* Set exercise *
All of the material below is to be returned exactly.
____________
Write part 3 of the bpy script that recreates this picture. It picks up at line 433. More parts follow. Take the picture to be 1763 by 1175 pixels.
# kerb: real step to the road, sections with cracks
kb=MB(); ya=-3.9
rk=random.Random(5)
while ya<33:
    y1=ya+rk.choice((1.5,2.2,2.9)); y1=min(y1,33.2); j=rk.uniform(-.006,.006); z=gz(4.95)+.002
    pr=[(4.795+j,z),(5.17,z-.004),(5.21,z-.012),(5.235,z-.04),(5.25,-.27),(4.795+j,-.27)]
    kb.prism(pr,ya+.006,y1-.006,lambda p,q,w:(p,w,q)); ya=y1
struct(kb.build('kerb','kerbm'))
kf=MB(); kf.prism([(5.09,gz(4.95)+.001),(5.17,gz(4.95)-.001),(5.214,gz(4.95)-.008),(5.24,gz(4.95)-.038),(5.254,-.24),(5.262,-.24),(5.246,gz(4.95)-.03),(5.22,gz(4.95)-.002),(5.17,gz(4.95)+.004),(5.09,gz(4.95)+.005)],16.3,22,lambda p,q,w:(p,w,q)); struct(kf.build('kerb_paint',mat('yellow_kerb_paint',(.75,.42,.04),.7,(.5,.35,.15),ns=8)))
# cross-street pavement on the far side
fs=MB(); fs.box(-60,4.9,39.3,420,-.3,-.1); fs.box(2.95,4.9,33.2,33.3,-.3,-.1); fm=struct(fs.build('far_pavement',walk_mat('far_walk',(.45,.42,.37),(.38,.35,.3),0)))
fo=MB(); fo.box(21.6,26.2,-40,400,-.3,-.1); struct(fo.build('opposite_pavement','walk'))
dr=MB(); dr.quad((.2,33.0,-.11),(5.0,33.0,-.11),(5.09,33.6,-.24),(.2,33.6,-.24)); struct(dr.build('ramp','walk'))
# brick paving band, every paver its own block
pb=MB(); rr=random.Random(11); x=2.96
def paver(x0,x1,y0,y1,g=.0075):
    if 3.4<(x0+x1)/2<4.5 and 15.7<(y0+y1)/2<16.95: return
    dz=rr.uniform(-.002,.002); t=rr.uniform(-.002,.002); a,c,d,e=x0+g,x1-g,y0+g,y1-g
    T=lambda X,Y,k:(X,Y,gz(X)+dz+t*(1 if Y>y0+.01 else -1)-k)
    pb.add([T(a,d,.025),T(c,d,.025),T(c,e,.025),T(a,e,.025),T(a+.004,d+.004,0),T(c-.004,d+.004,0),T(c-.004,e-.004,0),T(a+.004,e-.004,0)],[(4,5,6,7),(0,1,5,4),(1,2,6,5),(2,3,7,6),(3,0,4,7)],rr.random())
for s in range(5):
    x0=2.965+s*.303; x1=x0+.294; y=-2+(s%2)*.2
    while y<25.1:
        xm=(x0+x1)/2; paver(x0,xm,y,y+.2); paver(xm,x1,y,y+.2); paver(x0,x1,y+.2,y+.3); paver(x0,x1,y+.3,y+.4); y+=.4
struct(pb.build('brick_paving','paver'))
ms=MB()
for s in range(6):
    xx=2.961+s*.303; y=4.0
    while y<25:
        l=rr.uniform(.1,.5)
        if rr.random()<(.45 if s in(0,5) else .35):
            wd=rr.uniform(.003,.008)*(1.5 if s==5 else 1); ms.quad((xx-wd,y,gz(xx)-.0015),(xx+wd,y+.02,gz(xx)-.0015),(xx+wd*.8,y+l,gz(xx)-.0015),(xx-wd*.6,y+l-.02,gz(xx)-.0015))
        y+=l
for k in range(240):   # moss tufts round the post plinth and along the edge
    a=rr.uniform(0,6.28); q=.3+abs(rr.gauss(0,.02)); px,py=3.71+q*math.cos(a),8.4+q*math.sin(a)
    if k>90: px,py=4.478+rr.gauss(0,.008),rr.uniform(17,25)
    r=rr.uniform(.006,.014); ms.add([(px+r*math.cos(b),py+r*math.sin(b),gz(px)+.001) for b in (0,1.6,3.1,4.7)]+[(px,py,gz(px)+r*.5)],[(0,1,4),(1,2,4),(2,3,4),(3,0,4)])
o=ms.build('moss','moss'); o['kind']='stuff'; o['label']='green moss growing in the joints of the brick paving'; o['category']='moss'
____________
* Output of the task *
Write part 3 of the bpy script that recreates this picture. It picks up at line 433. More parts follow. Take the picture to be 1763 by 1175 pixels.
# kerb: real step to the road, sections with cracks
kb=MB(); ya=-3.9
rk=random.Random(5)
while ya<33:
    y1=ya+rk.choice((1.5,2.2,2.9)); y1=min(y1,33.2); j=rk.uniform(-.006,.006); z=gz(4.95)+.002
    pr=[(4.795+j,z),(5.17,z-.004),(5.21,z-.012),(5.235,z-.04),(5.25,-.27),(4.795+j,-.27)]
    kb.prism(pr,ya+.006,y1-.006,lambda p,q,w:(p,w,q)); ya=y1
struct(kb.build('kerb','kerbm'))
kf=MB(); kf.prism([(5.09,gz(4.95)+.001),(5.17,gz(4.95)-.001),(5.214,gz(4.95)-.008),(5.24,gz(4.95)-.038),(5.254,-.24),(5.262,-.24),(5.246,gz(4.95)-.03),(5.22,gz(4.95)-.002),(5.17,gz(4.95)+.004),(5.09,gz(4.95)+.005)],16.3,22,lambda p,q,w:(p,w,q)); struct(kf.build('kerb_paint',mat('yellow_kerb_paint',(.75,.42,.04),.7,(.5,.35,.15),ns=8)))
# cross-street pavement on the far side
fs=MB(); fs.box(-60,4.9,39.3,420,-.3,-.1); fs.box(2.95,4.9,33.2,33.3,-.3,-.1); fm=struct(fs.build('far_pavement',walk_mat('far_walk',(.45,.42,.37),(.38,.35,.3),0)))
fo=MB(); fo.box(21.6,26.2,-40,400,-.3,-.1); struct(fo.build('opposite_pavement','walk'))
dr=MB(); dr.quad((.2,33.0,-.11),(5.0,33.0,-.11),(5.09,33.6,-.24),(.2,33.6,-.24)); struct(dr.build('ramp','walk'))
# brick paving band, every paver its own block
pb=MB(); rr=random.Random(11); x=2.96
def paver(x0,x1,y0,y1,g=.0075):
    if 3.4<(x0+x1)/2<4.5 and 15.7<(y0+y1)/2<16.95: return
    dz=rr.uniform(-.002,.002); t=rr.uniform(-.002,.002); a,c,d,e=x0+g,x1-g,y0+g,y1-g
    T=lambda X,Y,k:(X,Y,gz(X)+dz+t*(1 if Y>y0+.01 else -1)-k)
    pb.add([T(a,d,.025),T(c,d,.025),T(c,e,.025),T(a,e,.025),T(a+.004,d+.004,0),T(c-.004,d+.004,0),T(c-.004,e-.004,0),T(a+.004,e-.004,0)],[(4,5,6,7),(0,1,5,4),(1,2,6,5),(2,3,7,6),(3,0,4,7)],rr.random())
for s in range(5):
    x0=2.965+s*.303; x1=x0+.294; y=-2+(s%2)*.2
    while y<25.1:
        xm=(x0+x1)/2; paver(x0,xm,y,y+.2); paver(xm,x1,y,y+.2); paver(x0,x1,y+.2,y+.3); paver(x0,x1,y+.3,y+.4); y+=.4
struct(pb.build('brick_paving','paver'))
ms=MB()
for s in range(6):
    xx=2.961+s*.303; y=4.0
    while y<25:
        l=rr.uniform(.1,.5)
        if rr.random()<(.45 if s in(0,5) else .35):
            wd=rr.uniform(.003,.008)*(1.5 if s==5 else 1); ms.quad((xx-wd,y,gz(xx)-.0015),(xx+wd,y+.02,gz(xx)-.0015),(xx+wd*.8,y+l,gz(xx)-.0015),(xx-wd*.6,y+l-.02,gz(xx)-.0015))
        y+=l
for k in range(240):   # moss tufts round the post plinth and along the edge
    a=rr.uniform(0,6.28); q=.3+abs(rr.gauss(0,.02)); px,py=3.71+q*math.cos(a),8.4+q*math.sin(a)
    if k>90: px,py=4.478+rr.gauss(0,.008),rr.uniform(17,25)
    r=rr.uniform(.006,.014); ms.add([(px+r*math.cos(b),py+r*math.sin(b),gz(px)+.001) for b in (0,1.6,3.1,4.7)]+[(px,py,gz(px)+r*.5)],[(0,1,4),(1,2,4),(2,3,4),(3,0,4)])
o=ms.build('moss','moss'); o['kind']='stuff'; o['label']='green moss growing in the joints of the brick paving'; o['category']='moss'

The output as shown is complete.